— Start of Information supplied —

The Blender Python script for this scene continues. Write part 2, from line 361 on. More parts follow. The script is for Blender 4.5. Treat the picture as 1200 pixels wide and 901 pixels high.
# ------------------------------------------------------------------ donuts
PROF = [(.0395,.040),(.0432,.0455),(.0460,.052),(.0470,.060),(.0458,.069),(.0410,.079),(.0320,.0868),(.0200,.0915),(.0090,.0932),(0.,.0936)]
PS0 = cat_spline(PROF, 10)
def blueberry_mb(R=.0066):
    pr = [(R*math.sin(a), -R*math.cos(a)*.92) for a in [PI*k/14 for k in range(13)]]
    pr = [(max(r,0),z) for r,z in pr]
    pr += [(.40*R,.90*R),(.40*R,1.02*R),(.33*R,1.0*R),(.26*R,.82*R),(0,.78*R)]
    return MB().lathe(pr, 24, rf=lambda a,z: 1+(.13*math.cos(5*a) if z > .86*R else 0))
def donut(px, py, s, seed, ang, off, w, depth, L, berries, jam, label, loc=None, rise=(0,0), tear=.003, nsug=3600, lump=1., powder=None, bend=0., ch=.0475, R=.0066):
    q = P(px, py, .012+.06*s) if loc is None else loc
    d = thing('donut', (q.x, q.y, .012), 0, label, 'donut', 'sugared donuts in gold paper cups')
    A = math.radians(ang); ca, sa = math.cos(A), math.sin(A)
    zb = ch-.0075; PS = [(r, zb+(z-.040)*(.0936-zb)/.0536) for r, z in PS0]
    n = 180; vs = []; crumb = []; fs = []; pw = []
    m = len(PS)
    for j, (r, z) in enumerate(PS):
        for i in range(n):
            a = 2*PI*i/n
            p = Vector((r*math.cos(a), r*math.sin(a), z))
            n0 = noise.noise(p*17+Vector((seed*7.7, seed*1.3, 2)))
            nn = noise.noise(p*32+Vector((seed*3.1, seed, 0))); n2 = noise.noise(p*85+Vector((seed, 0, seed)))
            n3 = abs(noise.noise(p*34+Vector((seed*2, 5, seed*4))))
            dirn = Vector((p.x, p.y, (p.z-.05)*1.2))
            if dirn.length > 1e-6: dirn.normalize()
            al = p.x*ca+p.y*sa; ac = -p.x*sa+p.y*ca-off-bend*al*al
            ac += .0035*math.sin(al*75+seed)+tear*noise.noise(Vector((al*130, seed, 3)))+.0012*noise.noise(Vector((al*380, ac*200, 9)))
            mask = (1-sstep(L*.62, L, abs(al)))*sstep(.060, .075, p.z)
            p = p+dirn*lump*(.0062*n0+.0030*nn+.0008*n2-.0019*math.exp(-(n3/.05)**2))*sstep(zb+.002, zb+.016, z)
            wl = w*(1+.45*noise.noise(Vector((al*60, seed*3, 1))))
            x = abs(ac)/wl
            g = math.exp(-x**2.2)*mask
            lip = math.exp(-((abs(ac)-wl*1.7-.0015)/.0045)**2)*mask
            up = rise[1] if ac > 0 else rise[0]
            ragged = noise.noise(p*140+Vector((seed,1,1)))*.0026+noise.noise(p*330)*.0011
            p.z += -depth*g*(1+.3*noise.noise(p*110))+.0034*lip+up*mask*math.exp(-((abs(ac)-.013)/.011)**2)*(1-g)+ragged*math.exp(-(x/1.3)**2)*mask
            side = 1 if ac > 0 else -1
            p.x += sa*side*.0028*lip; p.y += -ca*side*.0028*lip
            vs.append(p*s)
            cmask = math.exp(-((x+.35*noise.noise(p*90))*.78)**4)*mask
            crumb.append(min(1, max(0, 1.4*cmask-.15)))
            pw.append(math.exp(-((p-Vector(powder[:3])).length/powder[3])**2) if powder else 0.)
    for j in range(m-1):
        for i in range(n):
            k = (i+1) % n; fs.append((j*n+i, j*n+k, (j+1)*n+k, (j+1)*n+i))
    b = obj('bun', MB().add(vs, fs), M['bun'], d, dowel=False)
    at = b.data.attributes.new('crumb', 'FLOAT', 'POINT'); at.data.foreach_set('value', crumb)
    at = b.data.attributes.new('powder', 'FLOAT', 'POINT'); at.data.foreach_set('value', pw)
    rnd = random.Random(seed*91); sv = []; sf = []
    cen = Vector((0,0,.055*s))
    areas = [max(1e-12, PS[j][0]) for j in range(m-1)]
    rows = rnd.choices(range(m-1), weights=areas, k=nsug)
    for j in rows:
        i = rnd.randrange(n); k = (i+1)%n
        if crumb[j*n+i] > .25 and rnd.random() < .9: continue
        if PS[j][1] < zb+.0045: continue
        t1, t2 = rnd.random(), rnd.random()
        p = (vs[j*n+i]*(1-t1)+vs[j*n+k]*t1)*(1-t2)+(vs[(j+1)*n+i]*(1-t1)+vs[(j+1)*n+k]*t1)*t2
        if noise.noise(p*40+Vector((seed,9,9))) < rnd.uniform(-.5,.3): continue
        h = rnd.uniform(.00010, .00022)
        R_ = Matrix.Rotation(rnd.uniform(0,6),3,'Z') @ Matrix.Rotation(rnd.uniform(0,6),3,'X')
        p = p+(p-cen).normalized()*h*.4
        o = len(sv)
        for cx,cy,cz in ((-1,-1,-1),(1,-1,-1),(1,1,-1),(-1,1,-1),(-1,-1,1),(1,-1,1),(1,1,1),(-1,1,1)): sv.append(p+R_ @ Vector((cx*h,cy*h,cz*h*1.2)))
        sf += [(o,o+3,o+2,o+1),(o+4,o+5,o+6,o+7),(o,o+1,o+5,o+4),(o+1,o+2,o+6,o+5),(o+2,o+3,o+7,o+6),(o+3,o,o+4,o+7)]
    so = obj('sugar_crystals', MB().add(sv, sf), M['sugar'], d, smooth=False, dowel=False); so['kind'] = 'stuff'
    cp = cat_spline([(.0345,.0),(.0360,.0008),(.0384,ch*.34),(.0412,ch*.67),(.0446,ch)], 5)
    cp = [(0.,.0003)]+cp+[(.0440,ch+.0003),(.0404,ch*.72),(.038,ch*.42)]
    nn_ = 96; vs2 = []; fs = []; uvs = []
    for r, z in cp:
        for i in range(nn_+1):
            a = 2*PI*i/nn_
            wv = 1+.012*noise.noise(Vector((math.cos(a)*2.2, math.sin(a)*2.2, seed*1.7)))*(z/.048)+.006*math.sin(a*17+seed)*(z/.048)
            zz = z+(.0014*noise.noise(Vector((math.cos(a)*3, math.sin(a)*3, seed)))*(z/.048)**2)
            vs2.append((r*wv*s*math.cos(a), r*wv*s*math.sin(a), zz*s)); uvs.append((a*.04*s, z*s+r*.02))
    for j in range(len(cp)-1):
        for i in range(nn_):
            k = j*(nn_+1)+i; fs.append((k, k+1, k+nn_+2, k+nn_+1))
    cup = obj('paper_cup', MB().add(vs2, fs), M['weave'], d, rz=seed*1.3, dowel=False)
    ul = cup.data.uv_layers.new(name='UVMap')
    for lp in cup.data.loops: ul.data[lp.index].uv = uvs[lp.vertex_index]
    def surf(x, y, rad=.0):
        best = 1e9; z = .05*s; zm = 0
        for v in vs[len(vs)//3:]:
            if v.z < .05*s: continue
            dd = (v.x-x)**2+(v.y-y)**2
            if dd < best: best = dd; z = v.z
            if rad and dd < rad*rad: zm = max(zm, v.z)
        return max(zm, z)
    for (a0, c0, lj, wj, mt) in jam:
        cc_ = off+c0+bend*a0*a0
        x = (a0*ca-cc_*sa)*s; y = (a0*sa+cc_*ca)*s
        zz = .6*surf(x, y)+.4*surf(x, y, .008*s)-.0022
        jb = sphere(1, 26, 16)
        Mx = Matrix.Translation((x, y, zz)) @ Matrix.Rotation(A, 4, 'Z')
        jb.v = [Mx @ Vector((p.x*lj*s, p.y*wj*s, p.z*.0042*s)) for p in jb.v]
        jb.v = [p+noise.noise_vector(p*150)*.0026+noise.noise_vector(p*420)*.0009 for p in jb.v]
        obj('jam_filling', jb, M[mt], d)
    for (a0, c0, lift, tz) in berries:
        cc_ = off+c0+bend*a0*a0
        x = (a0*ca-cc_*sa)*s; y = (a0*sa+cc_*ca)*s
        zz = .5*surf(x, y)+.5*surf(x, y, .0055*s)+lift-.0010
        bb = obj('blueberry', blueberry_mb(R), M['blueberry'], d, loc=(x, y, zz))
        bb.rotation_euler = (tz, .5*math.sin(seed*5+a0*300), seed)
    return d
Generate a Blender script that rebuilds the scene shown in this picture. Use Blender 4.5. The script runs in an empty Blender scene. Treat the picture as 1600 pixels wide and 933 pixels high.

— End of Information supplied —

## Task objective
From the data above, work out how many lines contain the string "scene" and reply with only the number.

## Reply
2